The advocate’s report does not say what prompted the child-welfare agency to conduct a four-month probe in 2012 and a second, three-month investigation in 2013 of Bella’s home life, but acknowledges allegations of neglect. The report points out that Bond was only several weeks pregnant with Bella when she began a six-month jail sentence.

“Rachelle Bond had a long history of involuntary involvement with local and state law enforcement agencies dating as far back as 1994, with arrests too numerous to list,” the report says.

The report also says Bond lost parental rights to two children born more than 10 years before Bella’s 2012 birth. The state “terminated” those rights following separate investigations, it says.

“Given this history and the current concern, DCF should have initiated an emergency investigation, rather than a non-emergency investigation” of Bella’s circumstances, the report concludes. “In both 2012 and 2013 the investigators answered questions in ways that underestimated the risk to Bella.”

The report also says that the agency “missed opportunities to gather pertinent information from professionals” who were working with Bella’s family.
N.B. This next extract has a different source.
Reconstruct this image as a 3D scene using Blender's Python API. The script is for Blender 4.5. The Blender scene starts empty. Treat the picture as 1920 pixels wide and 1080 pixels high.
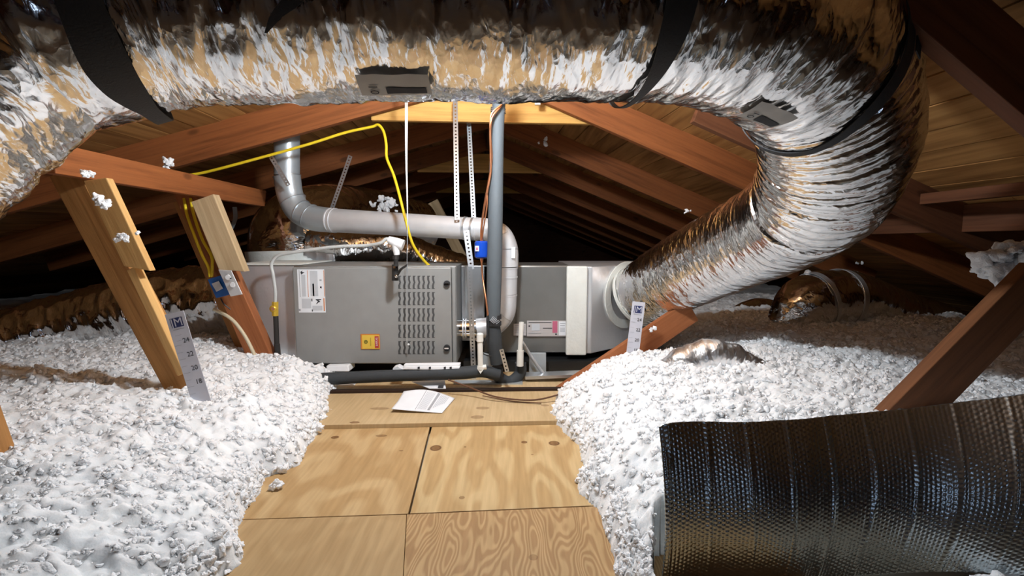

“DCF relied on Ms. Bond’s own statements in some cases and did not delve deeper by contacting professionals or agencies with whom she should have been working,” the report says.

The report recommends improving the current state of information sharing between state agencies.

“The OCA’s findings regarding DCF casework in 2012-2013 are similar to those identified in other recent case reviews released by the governor and the OCA,” Maria Z. Mossaides, head of the advocate office, said in a statement released with the report. The child-welfare agency has also been accused of mishandling earlier cases, including  the Aug. 15 death of a toddler in an Auburn foster home and a Fitchburg boy’s murder in 2013.

Mossaides stressed that the Bella Bond report “is not intended to place blame.”